On Georgia's first possession of the second half, Alabama defensive back DeMarcco Hellams intercepted Bulldogs quarterback Stetson Bennett on the 12 yard line. On the very next Georgia drive, the Bulldogs failed to convert on fourth and 9 on the Crimson Tide 19-yard line, with Bennett's pass falling incomplete in the end zone.

"I think that you try to change the picture as much as you can and make the quarterback try to make decisions after he gets the ball in his hand," Crimson Tide coach Nick Saban said. "Stetson Bennett to me is very instinctive, very good player. If he knows what the picture is — and I couple times tonight when he knew what the picture was — that's when he made plays, and several big plays.
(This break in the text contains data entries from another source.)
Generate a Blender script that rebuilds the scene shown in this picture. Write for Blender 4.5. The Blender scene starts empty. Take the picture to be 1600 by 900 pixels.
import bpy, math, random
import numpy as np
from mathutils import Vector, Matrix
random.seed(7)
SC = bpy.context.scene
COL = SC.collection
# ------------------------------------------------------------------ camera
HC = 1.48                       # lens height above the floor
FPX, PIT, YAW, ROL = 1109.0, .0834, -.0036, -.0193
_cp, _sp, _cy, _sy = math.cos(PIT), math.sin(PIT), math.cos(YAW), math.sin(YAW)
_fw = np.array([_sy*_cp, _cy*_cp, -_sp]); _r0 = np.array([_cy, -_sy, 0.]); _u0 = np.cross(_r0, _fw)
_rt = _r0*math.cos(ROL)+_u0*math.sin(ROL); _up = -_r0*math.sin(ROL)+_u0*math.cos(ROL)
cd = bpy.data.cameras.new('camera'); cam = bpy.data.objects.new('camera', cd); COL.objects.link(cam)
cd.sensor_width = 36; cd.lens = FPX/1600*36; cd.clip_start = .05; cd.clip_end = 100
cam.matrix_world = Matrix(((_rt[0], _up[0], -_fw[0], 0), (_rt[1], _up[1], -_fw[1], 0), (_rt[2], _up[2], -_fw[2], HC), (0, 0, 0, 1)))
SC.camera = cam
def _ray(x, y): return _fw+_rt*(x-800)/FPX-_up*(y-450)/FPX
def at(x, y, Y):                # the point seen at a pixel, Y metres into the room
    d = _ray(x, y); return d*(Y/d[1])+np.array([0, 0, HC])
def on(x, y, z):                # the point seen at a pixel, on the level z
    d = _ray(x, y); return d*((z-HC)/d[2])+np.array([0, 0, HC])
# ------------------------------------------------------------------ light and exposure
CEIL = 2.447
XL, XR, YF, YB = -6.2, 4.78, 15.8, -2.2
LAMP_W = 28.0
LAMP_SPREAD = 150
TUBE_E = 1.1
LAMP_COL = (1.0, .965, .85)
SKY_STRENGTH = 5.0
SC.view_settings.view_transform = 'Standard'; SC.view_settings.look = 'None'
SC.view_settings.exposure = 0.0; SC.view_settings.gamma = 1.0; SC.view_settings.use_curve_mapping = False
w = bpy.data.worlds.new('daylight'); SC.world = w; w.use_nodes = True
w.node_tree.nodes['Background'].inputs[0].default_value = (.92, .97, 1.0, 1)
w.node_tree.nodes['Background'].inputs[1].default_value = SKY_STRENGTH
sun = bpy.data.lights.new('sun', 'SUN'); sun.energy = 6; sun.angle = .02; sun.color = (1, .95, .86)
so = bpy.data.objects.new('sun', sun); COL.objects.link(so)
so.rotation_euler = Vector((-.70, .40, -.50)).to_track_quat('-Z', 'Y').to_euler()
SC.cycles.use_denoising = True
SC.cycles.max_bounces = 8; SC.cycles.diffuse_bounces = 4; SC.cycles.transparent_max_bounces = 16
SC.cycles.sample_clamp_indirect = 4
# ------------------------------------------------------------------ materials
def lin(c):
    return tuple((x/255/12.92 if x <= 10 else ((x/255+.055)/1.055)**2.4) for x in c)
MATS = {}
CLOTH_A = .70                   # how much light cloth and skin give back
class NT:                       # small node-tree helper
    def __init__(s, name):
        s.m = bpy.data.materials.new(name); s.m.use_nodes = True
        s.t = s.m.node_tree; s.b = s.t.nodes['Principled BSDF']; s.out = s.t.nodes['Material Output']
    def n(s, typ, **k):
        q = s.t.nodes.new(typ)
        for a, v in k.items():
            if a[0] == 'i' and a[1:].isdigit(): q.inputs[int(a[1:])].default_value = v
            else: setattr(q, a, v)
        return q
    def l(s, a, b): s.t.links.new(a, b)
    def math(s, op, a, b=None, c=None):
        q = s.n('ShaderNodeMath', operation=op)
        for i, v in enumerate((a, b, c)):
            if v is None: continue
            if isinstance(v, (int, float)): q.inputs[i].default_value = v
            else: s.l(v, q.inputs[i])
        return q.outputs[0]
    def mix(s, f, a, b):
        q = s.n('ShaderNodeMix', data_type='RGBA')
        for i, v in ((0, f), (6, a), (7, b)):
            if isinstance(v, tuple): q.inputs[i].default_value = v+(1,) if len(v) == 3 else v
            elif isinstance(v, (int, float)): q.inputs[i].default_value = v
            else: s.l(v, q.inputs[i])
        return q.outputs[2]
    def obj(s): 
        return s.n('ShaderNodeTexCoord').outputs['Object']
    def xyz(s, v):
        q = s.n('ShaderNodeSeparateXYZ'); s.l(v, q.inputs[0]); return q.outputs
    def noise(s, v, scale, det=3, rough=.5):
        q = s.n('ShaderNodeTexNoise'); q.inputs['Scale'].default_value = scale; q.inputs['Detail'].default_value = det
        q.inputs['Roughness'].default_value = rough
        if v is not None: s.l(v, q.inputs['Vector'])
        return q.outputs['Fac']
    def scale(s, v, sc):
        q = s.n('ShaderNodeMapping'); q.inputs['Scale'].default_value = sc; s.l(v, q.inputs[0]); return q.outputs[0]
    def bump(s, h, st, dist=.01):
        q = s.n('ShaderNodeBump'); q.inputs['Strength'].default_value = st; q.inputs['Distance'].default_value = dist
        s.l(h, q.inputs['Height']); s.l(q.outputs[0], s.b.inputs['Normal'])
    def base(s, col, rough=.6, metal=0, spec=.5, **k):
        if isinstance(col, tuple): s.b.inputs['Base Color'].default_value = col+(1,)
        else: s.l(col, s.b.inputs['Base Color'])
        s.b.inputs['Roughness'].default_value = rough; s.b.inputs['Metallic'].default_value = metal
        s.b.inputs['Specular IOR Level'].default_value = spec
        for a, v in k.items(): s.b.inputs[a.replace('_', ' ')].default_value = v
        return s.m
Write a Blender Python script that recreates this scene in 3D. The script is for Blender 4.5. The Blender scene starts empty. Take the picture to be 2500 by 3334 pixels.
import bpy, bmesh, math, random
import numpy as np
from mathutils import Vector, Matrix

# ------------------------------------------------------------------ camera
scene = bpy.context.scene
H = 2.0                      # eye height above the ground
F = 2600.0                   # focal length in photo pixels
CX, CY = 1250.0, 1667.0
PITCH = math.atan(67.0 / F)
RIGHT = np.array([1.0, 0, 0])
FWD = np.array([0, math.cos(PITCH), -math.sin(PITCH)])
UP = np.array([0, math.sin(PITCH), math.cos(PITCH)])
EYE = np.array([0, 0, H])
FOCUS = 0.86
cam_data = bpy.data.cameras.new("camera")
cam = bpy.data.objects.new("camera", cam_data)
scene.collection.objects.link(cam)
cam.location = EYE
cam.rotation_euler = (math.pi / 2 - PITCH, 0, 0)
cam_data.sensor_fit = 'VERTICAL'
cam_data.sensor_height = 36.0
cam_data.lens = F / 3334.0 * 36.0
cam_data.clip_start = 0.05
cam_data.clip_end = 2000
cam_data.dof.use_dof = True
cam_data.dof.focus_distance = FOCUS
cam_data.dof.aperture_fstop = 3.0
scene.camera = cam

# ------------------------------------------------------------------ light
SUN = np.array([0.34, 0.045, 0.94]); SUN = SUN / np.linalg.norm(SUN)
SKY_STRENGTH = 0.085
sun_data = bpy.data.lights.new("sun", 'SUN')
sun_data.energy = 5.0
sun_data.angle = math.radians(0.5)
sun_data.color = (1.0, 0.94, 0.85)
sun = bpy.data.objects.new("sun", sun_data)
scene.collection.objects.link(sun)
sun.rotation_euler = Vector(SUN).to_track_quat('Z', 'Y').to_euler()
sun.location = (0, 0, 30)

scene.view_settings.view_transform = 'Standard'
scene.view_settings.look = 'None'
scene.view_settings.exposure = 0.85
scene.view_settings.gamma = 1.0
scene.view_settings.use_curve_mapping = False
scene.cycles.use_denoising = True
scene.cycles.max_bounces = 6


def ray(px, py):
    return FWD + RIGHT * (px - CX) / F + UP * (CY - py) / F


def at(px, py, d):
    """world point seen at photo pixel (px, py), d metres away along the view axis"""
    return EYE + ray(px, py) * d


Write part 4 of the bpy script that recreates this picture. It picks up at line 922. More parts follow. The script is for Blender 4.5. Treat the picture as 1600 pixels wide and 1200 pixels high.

"So I think us changing the picture on him a little bit helped. We have to play the ball better in the deep part of the field."

On Georgia's first drive of the fourth quarter — the Bulldogs' very next possession — Battle intercepted Bennett and returned the ball 42 yards for a touchdown. The play signified the beginning of the end for the Bulldogs, and while Georgia was able to salvage a touchdown on its next drive, the pick six game the Crimson Tide the momentum is needed to close out the game.

On the night, Bennett finished the game having completed 29 of 48 passes for 340 yards and three touchdowns, but his two crucial interceptions in the second half were a key factor that gave Alabama the edge it needed to win the game.

"We've had a couple of those the last couple of weeks that are things that we need to do better, but all in all, I think that was probably the one thing that helped it the most,” Saban said. " Pass rush always helps you. If you get good pass rush. We affected him in the pocket. He scrambled some, which is — you hate, but you're also affecting a guy when you do that because you're not throwing the ball on time."